Frederik B. Christensen, CBS and PeRCent
“Improving Welfare by Public Education”

This paper conducts a positive experiment that is designed to evaluate the economic and social consequences of introducing education subsidies in the student-debt-ridden US. It does so, using a partial-equilibrium Overlapping-Generations (OLG) model with heterogeneous agents, endogenous human capital accumulation, a general number of generations, a general retirement age, probabilistic survival, population growth, and human capital depreciation, and, thus, contributes to a theoretical literature on public education by providing nuance on both the micro and the macro level. The paper shows that an appropriately designed education policy boosts economic activity, lowers student debt, limits inequality, and improves social welfare in the long run. Furthermore, in a short-run perspective, it proves that such a policy can be implemented under a modified intergenerational Pareto criterion, using either public pensions or government debt as a means of cost-sharing.

Peter Feldhütter, CBS
“Shades of green: why firms issue green bonds”

We study the economic function of the market for corporate green bonds. We develop a simple theoretical framework of green bond issuance in a setting where investors who value sustainability can invest in both the debt and equity of firms. We test model predictions using a unique database of green bond issuance and secondary market bond prices. To calculate the relative price of green bonds, we match green bonds with similar ordinary bonds of the same issuer. Green bonds have lower yields. The relationship between the overall sustainability of a firm’s assets and the benefits from the green bond issuance is inverse U-shaped: intermediately sustainable firms benefit the most from this market. Our results demonstrate how credit markets have an advantage (over equity markets) in allowing differential costs of capital for investments of the same firm but with different sustainability.

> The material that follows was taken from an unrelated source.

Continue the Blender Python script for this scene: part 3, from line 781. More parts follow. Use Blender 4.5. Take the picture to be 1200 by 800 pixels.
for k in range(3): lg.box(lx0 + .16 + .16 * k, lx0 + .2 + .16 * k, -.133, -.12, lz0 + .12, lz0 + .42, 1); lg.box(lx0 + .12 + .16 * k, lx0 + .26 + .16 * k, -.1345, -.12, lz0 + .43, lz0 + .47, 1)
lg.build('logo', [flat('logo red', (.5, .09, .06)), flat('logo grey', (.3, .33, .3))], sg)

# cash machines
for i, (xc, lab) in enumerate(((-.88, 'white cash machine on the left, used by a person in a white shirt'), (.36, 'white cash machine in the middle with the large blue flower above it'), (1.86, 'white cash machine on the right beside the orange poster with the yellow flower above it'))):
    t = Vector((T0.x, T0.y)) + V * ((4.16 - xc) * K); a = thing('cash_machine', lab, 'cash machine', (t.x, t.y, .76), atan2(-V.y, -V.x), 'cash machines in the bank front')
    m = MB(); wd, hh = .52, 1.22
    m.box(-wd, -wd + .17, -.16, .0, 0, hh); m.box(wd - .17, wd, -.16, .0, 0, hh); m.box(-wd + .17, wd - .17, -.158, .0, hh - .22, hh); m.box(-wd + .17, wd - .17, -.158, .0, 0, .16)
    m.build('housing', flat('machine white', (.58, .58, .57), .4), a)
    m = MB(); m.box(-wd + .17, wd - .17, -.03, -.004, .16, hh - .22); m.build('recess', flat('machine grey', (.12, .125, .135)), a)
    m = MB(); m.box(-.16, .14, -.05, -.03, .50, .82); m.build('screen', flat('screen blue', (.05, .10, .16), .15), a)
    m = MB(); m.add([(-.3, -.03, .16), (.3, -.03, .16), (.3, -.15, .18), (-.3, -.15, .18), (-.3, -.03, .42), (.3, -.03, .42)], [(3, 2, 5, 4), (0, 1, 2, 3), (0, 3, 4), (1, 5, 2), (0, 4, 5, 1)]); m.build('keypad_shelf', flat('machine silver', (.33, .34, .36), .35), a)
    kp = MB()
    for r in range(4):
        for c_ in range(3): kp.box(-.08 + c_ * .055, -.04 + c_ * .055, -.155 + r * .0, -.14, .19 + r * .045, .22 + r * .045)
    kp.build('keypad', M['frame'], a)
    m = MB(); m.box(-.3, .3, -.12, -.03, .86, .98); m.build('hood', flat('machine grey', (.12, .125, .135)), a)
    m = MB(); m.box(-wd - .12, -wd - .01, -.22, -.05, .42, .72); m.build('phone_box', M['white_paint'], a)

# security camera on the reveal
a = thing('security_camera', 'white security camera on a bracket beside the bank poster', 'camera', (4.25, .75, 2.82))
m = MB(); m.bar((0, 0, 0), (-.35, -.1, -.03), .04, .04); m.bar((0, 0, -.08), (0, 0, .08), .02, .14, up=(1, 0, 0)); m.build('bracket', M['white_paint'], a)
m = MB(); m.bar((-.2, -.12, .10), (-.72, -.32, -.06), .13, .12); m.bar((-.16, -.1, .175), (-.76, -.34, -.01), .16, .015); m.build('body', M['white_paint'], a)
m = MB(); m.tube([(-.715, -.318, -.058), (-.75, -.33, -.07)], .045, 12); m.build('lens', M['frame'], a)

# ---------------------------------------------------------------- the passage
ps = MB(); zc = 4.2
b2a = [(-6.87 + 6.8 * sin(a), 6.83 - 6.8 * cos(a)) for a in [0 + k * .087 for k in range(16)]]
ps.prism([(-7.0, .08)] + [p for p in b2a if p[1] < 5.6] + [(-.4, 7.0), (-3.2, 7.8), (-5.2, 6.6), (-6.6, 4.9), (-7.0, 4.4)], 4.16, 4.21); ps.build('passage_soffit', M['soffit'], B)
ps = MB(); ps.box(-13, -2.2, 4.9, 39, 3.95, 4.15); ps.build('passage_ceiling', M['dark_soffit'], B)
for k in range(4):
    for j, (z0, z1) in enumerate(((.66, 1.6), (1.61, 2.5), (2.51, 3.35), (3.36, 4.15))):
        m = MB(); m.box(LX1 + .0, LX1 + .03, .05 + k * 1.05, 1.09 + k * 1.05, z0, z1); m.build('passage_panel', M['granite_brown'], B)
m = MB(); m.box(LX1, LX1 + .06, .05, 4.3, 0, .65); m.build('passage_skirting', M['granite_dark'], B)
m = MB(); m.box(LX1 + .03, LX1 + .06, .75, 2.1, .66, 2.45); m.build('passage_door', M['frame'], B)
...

Marcin Kacperczyk, Imperial College London
“Do Investors Care about Carbon Risk?”

We study whether carbon emissions affect the cross-section of U.S. stock returns. We find that stocks of firms with higher total CO2 emissions (and changes in emissions) earn higher returns, controlling for size, book-to-market, and other return predictors. We cannot explain this carbon premium through differences in unexpected profitability or other known risk factors. We also find that institutional investors implement exclusionary screening based on direct emission intensity (the ratio of total emissions to sales) in a few salient industries. Overall, our results are consistent with an interpretation that investors are already demanding compensation for their exposure to carbon emission risk.


Arno Riedl, Maastricht University
“Why Do Investors Hold Socially Responsible Mutual Funds?”

To understand why investors hold socially responsible mutual funds, we link administrative data to survey responses and behavior in incentivized experiments. We find that both social preferences and social signaling explain socially responsible investment (SRI) decisions. Financial motives play less of a role. Socially responsible investors in our sample expect to earn lower returns on SRI funds than on conventional funds and pay higher management fees. This suggests that investors are willing to forgo financial performance in order to invest in accordance with their social preferences.


Mogens Steffensen, University of Copenhagen and PeRCent
“Forbrugerens udfordringer med pensionsbeslutninger: Et livs-cyklus perspektiv”

Denne rapport er udarbejdet af en ekspertgruppe nedsat af Penge- og Pensionspanelet. Opgaven var at udarbejde et notat, der med udgangspunkt i det eksisterende pensionssystem beskriver forbrugernes udfordringer med pensionsbeslutninger. Målgruppen er Penge- og Pensionspanelet og eksterne fagpersoner, og indirekte også finansielle forbrugere.